If the idea of a movie featuring the pets of the World’s Greatest Super-Heroes seems like a goofy idea, take some solace from the fact that the roots of DC Super-Pets, now scheduled for May 21, 2021, lie in a concept that has already lasted more than half a century — even though it came from the 30th century… kind of.


The early days of DC’s Legion of Super-Heroes strip were particularly whimsical, even by mid-century comic book standards; the Legion was a group of super-powered teens in the 30th century who hung out together in a clubhouse — one that was actually called a clubhouse and, originally, had a sign out front that read “Super Heroes Club” — and had adventures involving mistaken identities, treasure hunts and similarly lighthearted subjects.


With that in mind, the story that appeared in 1962’s Adventure Comics No. 293 — “The Legion of Super-Traitors!” — made perfect sense. In the 20th century, an alien race decides, for reasons that make little sense, to bring members of the Legion from the 30th century to the present day in order to possess them to fight the teenage version of Superman. It’s discovered that the aliens can’t possess animals, and so Superboy and the no-longer-possessed Legionnaires gather together a handful of super-powered pets, including Krypto the Super-Dog, Beppo the Super-Monkey, Streaky the Super-Cat and Comet the Super-Horse, to save the day.


If that story seems unlikely, consider this; the group of pets — who became known as the Legion of Super-Pets, because of course they did — would go on to star in a number of other Legion of Super-Heroes stories, having apparently found an audience with that first tale.
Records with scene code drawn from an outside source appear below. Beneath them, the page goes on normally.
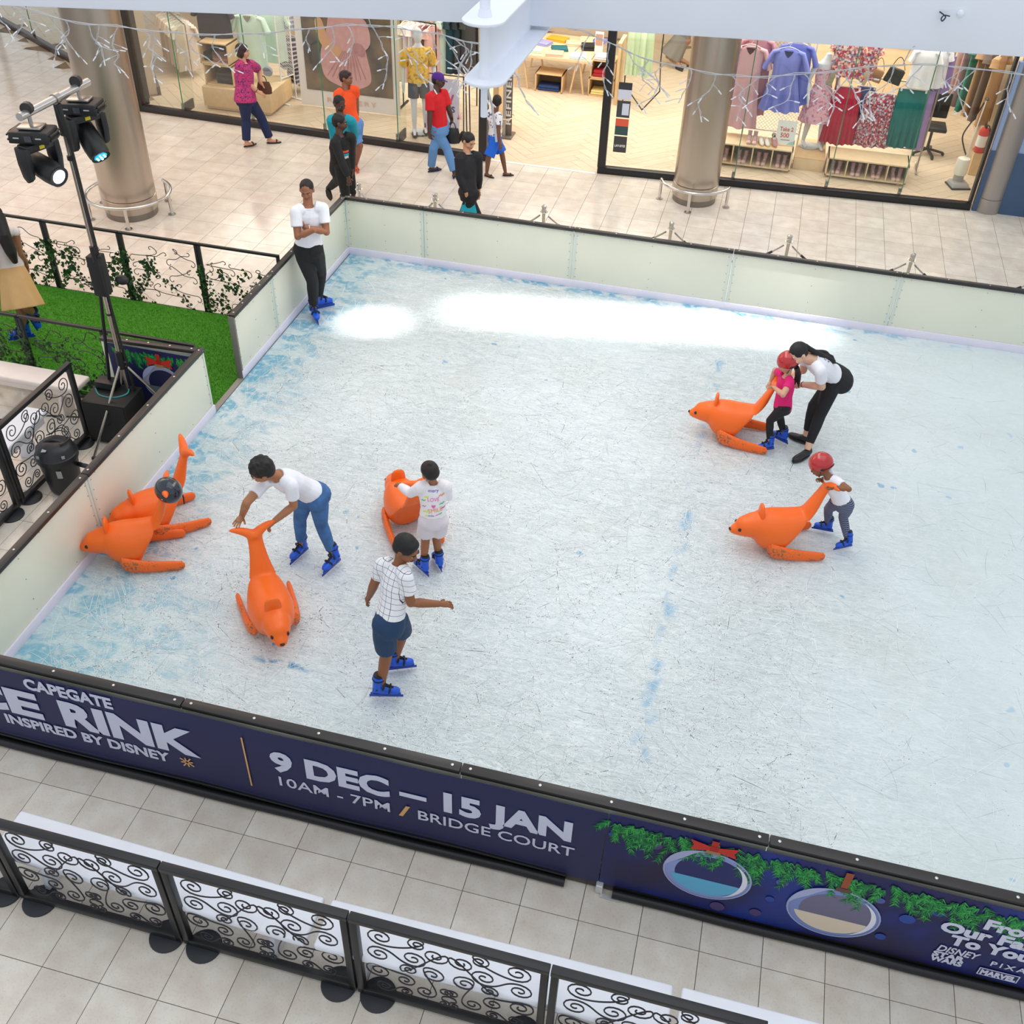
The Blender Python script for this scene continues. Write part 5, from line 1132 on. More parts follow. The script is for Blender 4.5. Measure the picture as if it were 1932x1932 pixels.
        if top.get('uv'):
            at = me.attributes.new('tor', 'FLOAT_VECTOR', 'POINT'); dat = []
            for v in me.vertices:
                p = v.co-J['pv']; dat += [p.dot(sr), p.dot(fwd), p.dot(up_)]
            at.data.foreach_set('vector', dat)
        bv = BVHTree.FromPolygons([v.co.copy() for v in me.vertices], [tuple(p.vertices) for p in me.polygons])
        shirt = skin_obj(top.get('name', 'shirt'), me, tm, t)
        PEOPLE[key] = dict(t=t, J=J, bv=bv, up=up_, fwd=fwd, sr=sr, Mh=Mh, hh=hh, shirt=shirt)
        cl_ = MB(); cp = ring(1.0, .046*k, .043*k, None, infl=inf*.3, n=20)
        cl_.tube([p-up_*.006*H+(fwd*0) for p in cp], .007*H/1.6*1.2, 6, closed=True); cl_.build('collar', fabric('collar_'+key, top.get('rib', 0xECEDF4 if top['col'] == 1 else top['col'])), shirt)
    else: PEOPLE[key] = dict(t=t, J=J, up=up_, fwd=fwd, sr=sr, Mh=Mh, hh=hh)
    if bottom.get('col') is not None:
        inf = bottom.get('infl', .010)*(H/1.6); pm = MB(); kd = bottom['kind']
        top_f = bottom.get('waist', .12)
        if kd != 'skirt':
            pm.loft([ring(f, w*k, d*k, None, infl=inf) for f, w, d in ((-.25, .078, .066), (-.15, .094, .074), (-.1, .095, .074), (.0, .094, .072), (top_f, .088, .066))])
            ln = bottom.get('len', .93)
            for S_ in 'LR':
                hp, kk, aa = J['h'+S_], J['k'+S_], J['a'+S_]; fl = bottom.get('flare', 0)
                pm.ell(hp, (th*1.02+inf,)*3)
                if ln <= .5: e_ = hp.lerp(kk, ln*2); chain(pm, [hp+up_*.02, hp.lerp(e_, .5), e_], [th+inf, th*.98+inf*1.3, (th-(th-kn)*ln*1.6)+inf*1.9+fl])
                else:
                    e_ = kk.lerp(aa, (ln-.5)*2); pm.ell(kk, (kn+inf,)*3)
                    chain(pm, [hp+up_*.02, hp.lerp(kk, .3), hp.lerp(kk, .65), kk, kk.lerp(e_, .35), kk.lerp(e_, .75), e_], [th+inf, th+inf, .043*k+inf, kn+inf, cf+inf+fl*.3, .027*k+inf+fl*.7, an+inf*1.4+fl])
        else:
            dn = (J['kL']+J['kR'])/2; p0 = J['pv']+up_*.05*H; ax = (p0-dn).normalized(); rr = hr; fw2 = ax.cross(rr).normalized(); rr = fw2.cross(ax).normalized()
            rings = []
            for f, w, d in ((0, .088, .068), (.25, .108, .085), (.6, .125, .105), (.86, .14, .122), (1, .145, .13)):
                cc = p0.lerp(dn, f*bottom.get('len', .8)*1.15); rings.append([cc+rr*(w*k)*cos(q)*(1+.06*f*sin(q*7))+fw2*(d*k)*sin(q)*(1+.06*f*sin(q*7)) for q in [2*pi*i/48 for i in range(48)]])
            pm.loft(rings)
        me = blend(pm, max(vox, .0095), 4)
        tm = bottom.get('mat') or fabric('bottom_'+key, bottom['col'])
        skin_obj(bottom.get('name', kd), me, tm, t)
    for S_ in 'LR':
        a, tt = J['a'+S_], J['t'+S_]
        if feet[0] == 'skate': skate(t, a, tt, H*(1.12 if child else 1.), None if (key, S_) != ('skirt', 'R') else (tt-a), 1 if S_ == 'R' else -1, J['k'+S_])
        elif feet[0] in ('shoe', 'lift', 'sandal'): shoe(t, a, tt, H, mat('shoe_'+key, feet[1], .5), feet[0])
    return t
def stick(key, ob, ray=(0, 0, 0), off=.004):
    """press a flat print (built in the world) onto the garment surface"""
    D = PEOPLE[key]; d = Vector(ray).normalized(); W_ = root_inv(D['t']).inverted(); I = W_.inverted()
    bm = bmesh.new(); bm.from_mesh(ob.data); bmesh.ops.triangulate(bm, faces=bm.faces[:])
    bmesh.ops.subdivide_edges(bm, edges=[e for e in bm.edges if e.calc_length() > .02], cuts=1)
    for v in bm.verts:
        p = W_ @ v.co; h = D['bv'].ray_cast(p-d*.5, d)
        if h[0] is not None: v.co = I @ (h[0]-d*off)
    bm.to_mesh(ob.data); bm.free(); ob.data.shade_flat(); return ob
def ptext(key, body, m, center_f, size, width, back=False, dx=0., rot=0., bold=.0, name='print'):
    D = PEOPLE[key]; n = -D['fwd'] if back else D['fwd']; x = D['sr'] if back else -D['sr']
    u = D['up']; x = (x*cos(rot)+u*sin(rot)); yv = n.cross(x)
    o = D['J']['pv'].lerp(D['J']['nk'], center_f)+n*.3+(D['sr'] if back else -D['sr'])*dx-x*width/2
    t_ = text(name, body, m, D['shirt'], basis(x, yv, n, o), size, bold, 0, width)
    return stick(key, t_, -n)
def pblob(key, pts, m, center_f, back=False, dx=0., sc=1., name='print'):
    D = PEOPLE[key]; n = -D['fwd'] if back else D['fwd']; x = D['sr'] if back else -D['sr']; yv = n.cross(x)
    o = D['J']['pv'].lerp(D['J']['nk'], center_f)+n*.3+x*dx
    b = MB(); b.add([o+x*p[0]*sc+yv*p[1]*sc for p in pts], [tuple(range(len(pts)))]); ob = b.build(name, m, D['shirt'], smooth=0)
    return stick(key, ob, -n)
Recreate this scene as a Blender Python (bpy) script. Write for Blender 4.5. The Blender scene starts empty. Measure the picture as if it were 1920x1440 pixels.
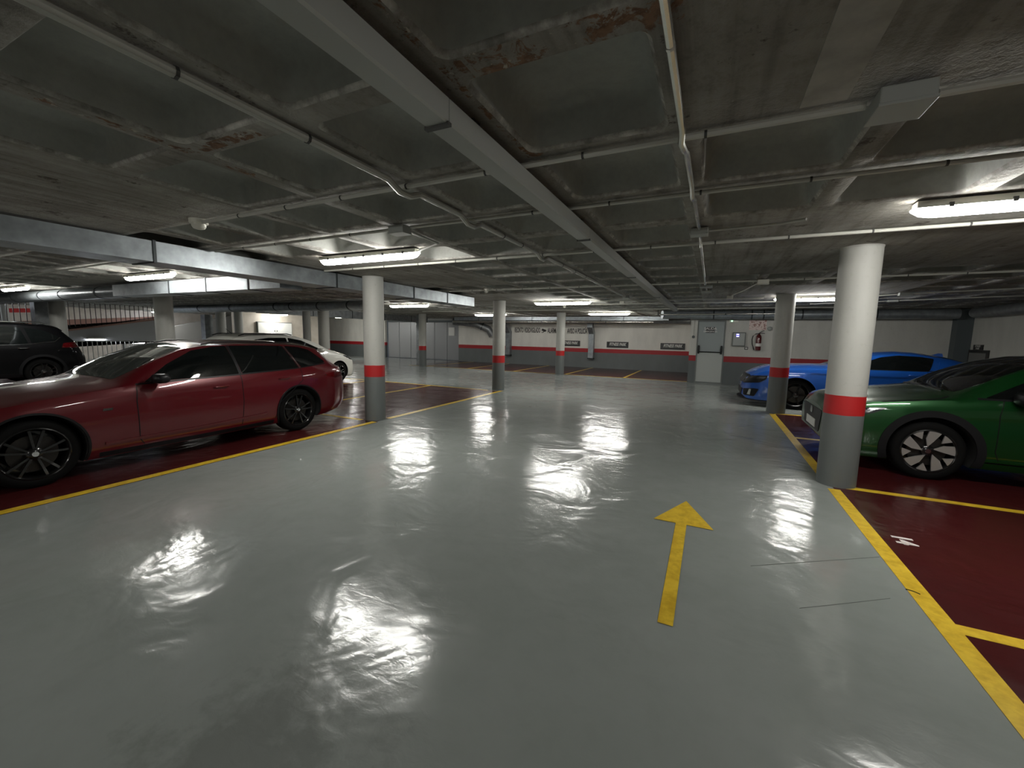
import bpy, bmesh, math, random
import numpy as np
from mathutils import Vector, Matrix
from mathutils.bvhtree import BVHTree
random.seed(7)
PI = math.pi
SC = bpy.context.scene
C = SC.collection

# ------------------------------------------------------------------ camera, world, exposure
CAMH, FPX = 1.55, 775.4
pitch, roll, yaw = .1155, .01886, .4451
cy, sy = math.cos(yaw), math.sin(yaw)
F = Vector((-sy*math.cos(pitch), cy*math.cos(pitch), -math.sin(pitch)))
R0 = Vector((cy, sy, 0)); U0 = R0.cross(F)
Rr = math.cos(roll)*R0+math.sin(roll)*U0
Ur = -math.sin(roll)*R0+math.cos(roll)*U0
cd = bpy.data.cameras.new('camera'); cam = bpy.data.objects.new('camera', cd); C.objects.link(cam)
cd.sensor_fit = 'HORIZONTAL'; cd.sensor_width = 36; cd.lens = 36*FPX/1920; cd.clip_start = .05; cd.clip_end = 200
m = Matrix.Identity(4)
for i in range(3):
    m[i][0] = Rr[i]; m[i][1] = Ur[i]; m[i][2] = -F[i]
m[2][3] = CAMH
cam.matrix_world = m
SC.camera = cam
w = bpy.data.worlds.new('world'); SC.world = w; w.use_nodes = True
w.node_tree.nodes['Background'].inputs[0].default_value = (.6, .7, .8, 1)
w.node_tree.nodes['Background'].inputs[1].default_value = .02
SC.view_settings.view_transform = 'Standard'; SC.view_settings.look = 'None'
SC.view_settings.gamma = 1; SC.view_settings.use_curve_mapping = False
SC.view_settings.exposure = 1.82
LAMP_POWER = 24.0

# ------------------------------------------------------------------ material helpers
def srgb(r, g, b):
    f = lambda c: (c/255/12.92) if c/255 <= .04045 else ((c/255+.055)/1.055)**2.4
    return (f(r), f(g), f(b), 1)
class NT:
    def __init__(s, name):
        s.m = bpy.data.materials.new(name); s.m.use_nodes = True; s.t = s.m.node_tree; s.n = s.t.nodes
        s.b = s.n['Principled BSDF']; s.geo = None
    def add(s, ty, **k):
        n = s.n.new(ty)
        for a, v in k.items():
            if a.startswith('_'): setattr(n, a[1:], v)
            else: n.inputs[a.replace('__', ' ')].default_value = v
        return n
    def link(s, a, b): s.t.links.new(a, b)
    def pos(s, scale=(1, 1, 1), rot=(0, 0, 0), obj=False):
        if obj: src = s.add('ShaderNodeTexCoord').outputs['Object']
        else: src = s.add('ShaderNodeNewGeometry').outputs['Position']
        mp = s.add('ShaderNodeMapping'); mp.inputs['Scale'].default_value = scale; mp.inputs['Rotation'].default_value = rot
        s.link(src, mp.inputs[0]); return mp.outputs[0]
    def noise(s, vec, scale, detail=3, rough=.5, dist=0):
        n = s.add('ShaderNodeTexNoise'); n.inputs['Scale'].default_value = scale; n.inputs['Detail'].default_value = detail
        n.inputs['Roughness'].default_value = rough; n.inputs['Distortion'].default_value = dist
        s.link(vec, n.inputs['Vector']); return n.outputs['Fac']
    def ramp(s, fac, stops, interp='LINEAR'):
        r = s.add('ShaderNodeValToRGB'); r.color_ramp.interpolation = interp
        e = r.color_ramp.elements
        while len(e) < len(stops): e.new(.5)
        for i, (p, c) in enumerate(stops):
            e[i].position = p; e[i].color = c if len(c) == 4 else (*c, 1)
        s.link(fac, r.inputs[0]); return r.outputs[0]
    def val(s, fac, a, b, lo=0, hi=1):
        r = s.add('ShaderNodeMapRange'); r.inputs[1].default_value = lo; r.inputs[2].default_value = hi
        r.inputs[3].default_value = a; r.inputs[4].default_value = b
        s.link(fac, r.inputs[0]); return r.outputs[0]
    def mix(s, fac, a, b, mode='MIX'):
        r = s.add('ShaderNodeMix'); r.data_type = 'RGBA'; r.blend_type = mode
        for v, i in ((fac, 0), (a, 6), (b, 7)):
            if hasattr(v, 'is_linked') or hasattr(v, 'links'): s.link(v, r.inputs[i])
            else: r.inputs[i].default_value = v
        return r.outputs[2]
    def math(s, op, a, b=None):
        r = s.add('ShaderNodeMath'); r.operation = op
        for v, i in ((a, 0), (b, 1)):
            if v is None: continue
            if hasattr(v, 'links'): s.link(v, r.inputs[i])
            else: r.inputs[i].default_value = v
        return r.outputs[0]
    def bump(s, h, strength=.2, dist=.01):
        b = s.add('ShaderNodeBump'); b.inputs['Strength'].default_value = strength; b.inputs['Distance'].default_value = dist
        s.link(h, b.inputs['Height']); s.link(b.outputs[0], s.b.inputs['Normal']); return b
    def set(s, **k):
        for a, v in k.items():
            i = s.b.inputs[{'color': 'Base Color', 'rough': 'Roughness', 'metal': 'Metallic', 'coat': 'Coat Weight', 'coatr': 'Coat Roughness', 'spec': 'Specular IOR Level', 'emit': 'Emission Color', 'emits': 'Emission Strength', 'alpha': 'Alpha', 'trans': 'Transmission Weight'}[a]]
            if hasattr(v, 'links'): s.link(v, i)
            else: i.default_value = v
        return s
def simple(name, col, rough=.5, metal=0, coat=0, **k):
    t = NT(name); t.set(color=col, rough=rough, metal=metal, coat=coat, **k); return t.m

M = {}
def painted(name, bandtop=.99, bandbot=.79, white=(206, 205, 198), lower=(98, 104, 104), red=(150, 26, 34), streak=True):
    t = NT(name)
    g = t.add('ShaderNodeNewGeometry'); sp = t.add('ShaderNodeSeparateXYZ'); t.link(g.outputs['Position'], sp.inputs[0])
    z = sp.outputs[2]
    nz = t.noise(t.pos((1, 1, .35)), 2.2, 4, .6)
    nf = t.noise(t.pos((1, 1, 1)), 22, 4, .6)
    zz = t.math('ADD', z, t.val(t.noise(t.pos(), 5, 2), -.006, .006))
    isred = t.math('LESS_THAN', zz, bandtop); isg = t.math('LESS_THAN', zz, bandbot)
    wc = t.ramp(nz, [(.3, srgb(*[c*.93 for c in white])), (.7, srgb(*white))])
    sc = t.ramp(nf, [(.27, (.8, .78, .74)), (.42, (1, 1, 1))])
    wc = t.mix(.45, wc, sc, 'MULTIPLY')
    gc = t.ramp(nz, [(.3, srgb(*[c*.92 for c in lower])), (.7, srgb(*lower))])
    c = t.mix(isred, wc, srgb(*red)); c = t.mix(isg, c, gc)
    t.set(color=c, rough=.55); t.bump(nf, .12, .01)
    return t.m
M['wallpaint'] = painted('wall paint')
M['wallpaint_brightened'] = painted('brightened wall paint', white=(240, 238, 230), lower=(110, 116, 116), red=(168, 30, 38))  # same wall paint, lightened in place of stronger light at the far end
M['colpaint'] = painted('column paint', .99, .785, (184, 184, 178), (106, 111, 110), (176, 28, 30))
t = NT('plain cream wall'); t.set(color=t.ramp(t.noise(t.pos(), 3, 4), [(.3, srgb(196, 186, 172)), (.7, srgb(214, 206, 194))]), rough=.6); M['cream'] = t.m
M['rampgrey'] = simple('ramp grey', srgb(150, 150, 148), .6)
M['terracotta'] = simple('terracotta skirting', srgb(150, 112, 98), .7)

# epoxy floor
def epoxy(name, c1, c2, rough=(.10, .26), scratch=True):
    t = NT(name); p = t.pos()
    n1 = t.noise(p, .8, 4, .6); n2 = t.noise(p, 7, 5, .65)
    col = t.ramp(n1, [(.3, srgb(*c1)), (.7, srgb(*c2))])
    dirt = t.ramp(n2, [(.25, (.93, .93, .92)), (.55, (1, 1, 1))])
    col = t.mix(.7, col, dirt, 'MULTIPLY')
    ns = t.noise(t.pos((1, 6, 1), (0, 0, .35)), 2.3, 5, .7)
    col = t.mix(.8, col, t.ramp(ns, [(.2, (.8, .79, .77)), (.3, (1, 1, 1))]), 'MULTIPLY')
    # worn, dirty patch by the near edge of the aisle
    if scratch:
        g = t.add('ShaderNodeNewGeometry'); vd = t.add('ShaderNodeVectorMath'); vd.operation = 'DISTANCE'
        t.link(g.outputs['Position'], vd.inputs[0]); vd.inputs[1].default_value = (-1.42, .82, 0)
        nn = t.noise(p, 5.5, 6, .7)
        mk = t.math('SUBTRACT', nn, t.math('MULTIPLY', vd.outputs['Value'], .8))
        mk = t.ramp(mk, [(.12, (0, 0, 0)), (.36, (1, 1, 1))])
        col = t.mix(t.math('MULTIPLY', mk, .28), col, srgb(60, 58, 54))
    rr = t.val(t.noise(p, 3, 4, .6), rough[0], rough[1], .3, .7)
    t.set(color=col, rough=rr, spec=.55)
    wav = t.noise(t.pos((1, 1, 1)), 1.6, 3, .5, .6)
    wav2 = t.noise(t.pos((1, 1.7, 1), (0, 0, .6)), 9, 4, .6, .8)
    fine = t.noise(p, 60, 3, .6)
    h = t.math('ADD', t.math('MULTIPLY', wav, 1.0), t.math('MULTIPLY', wav2, .055))
    h = t.math('ADD', h, t.math('MULTIPLY', fine, .002))
    t.bump(h, 1.0, .022)
    return t.m
M['floor'] = epoxy('grey epoxy floor', (141, 147, 143), (153, 158, 155), (.12, .21))
M['redfloor'] = epoxy('dark red epoxy floor', (66, 22, 24), (78, 30, 30), (.15, .27), False)
def linepaint(name, a, b):
    t = NT(name); p = t.pos()
    n = t.noise(p, 14, 5, .65); n2 = t.noise(p, 3.5, 4, .7)
    c = t.mix(.6, t.ramp(n, [(.3, srgb(*a)), (.6, srgb(*b))]), t.ramp(n2, [(.35, (.72, .68, .5)), (.55, (1, 1, 1))]), 'MULTIPLY')
    t.set(color=c, rough=.3); t.bump(n, .15, .004); return t.m
M['yellow'] = linepaint('yellow road paint', (222, 180, 44), (240, 204, 62))
M['white_mark'] = linepaint('white road paint', (225, 215, 212), (245, 238, 235))

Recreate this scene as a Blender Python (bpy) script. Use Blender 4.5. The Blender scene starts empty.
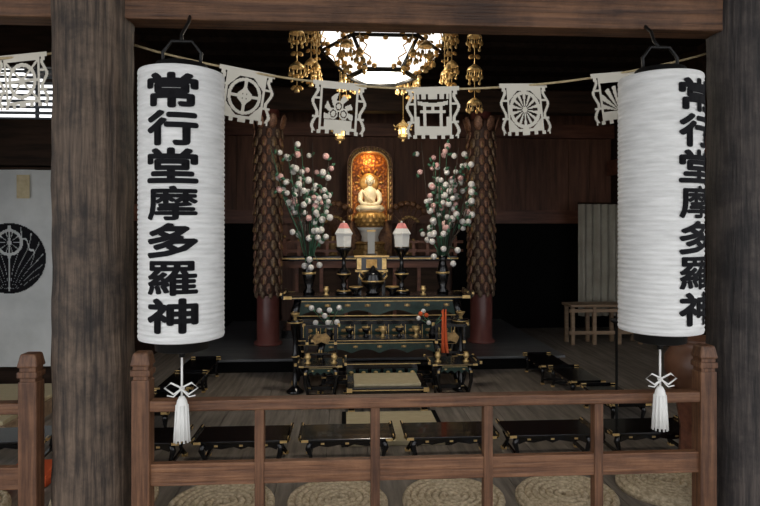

They’d show up irregularly for the next six years, joined by an alien pet, the shape-shifting Proty II. (The first Proty having sacrificed his life to save the mind-reading Legionnaire, Saturn Girl. Yes, he was actually replaced by an identical pet who was given exactly the same name with the addition of “II.” Don’t ask.)


That there were enough super-pets to form a Legion wouldn’t have been a surprise to readers at the time. In addition to each of the founding members of the team, all of whom had appeared previously starting with Krypto in 1955’s Adventure Comics No. 210, there was also Ace the Bat-Hound and Topo, Aquaman’s pet octopus, with the two first showing up in 1955 and 1956, respectively. (All of these animal heroes were just following in the paw prints of Hoppy, the Marvel Bunny, a spin off of the hero now known as Shazam; he first appeared in 1942’s Fawcett’s Funny Animals.) But the animal-centric superhero fad faded, as such things tend to, in light of the self-consciousness of the 1970s and ‘80s, when even the Legion found themselves abandoning the club house in favor of more serious, grown-up hangouts.


The notion of a team of super-powered animals didn’t entirely disappear, however; the 1980s brought DC’s Captain Carrot and His Amazing Zoo Crew!, and in the 2000s, Marvel finally caught up with the introduction of the Pet Avengers. As for the Super-Pets themselves, they were revived — sans the “Legion of” in their name, and with a revised line-up — in 2011, when Capstone Publishing launched a successful kids’ book line called, simply, DC Super Pets, which was the basis of a series of animated shorts shown as part of Cartoon Network’s short-lived DC Nation block in 2012 through 2013.








It’s this incarnation of the team — which features a membership more closely aligned with the Justice League — that’s expected to form the basis for the group’s big screen debut. But if there’s any justice to be found, we can but hope that the plot involves aliens possessing the human heroes, and the pets having to step up and save the day. After all, it’d be faithful to the source material.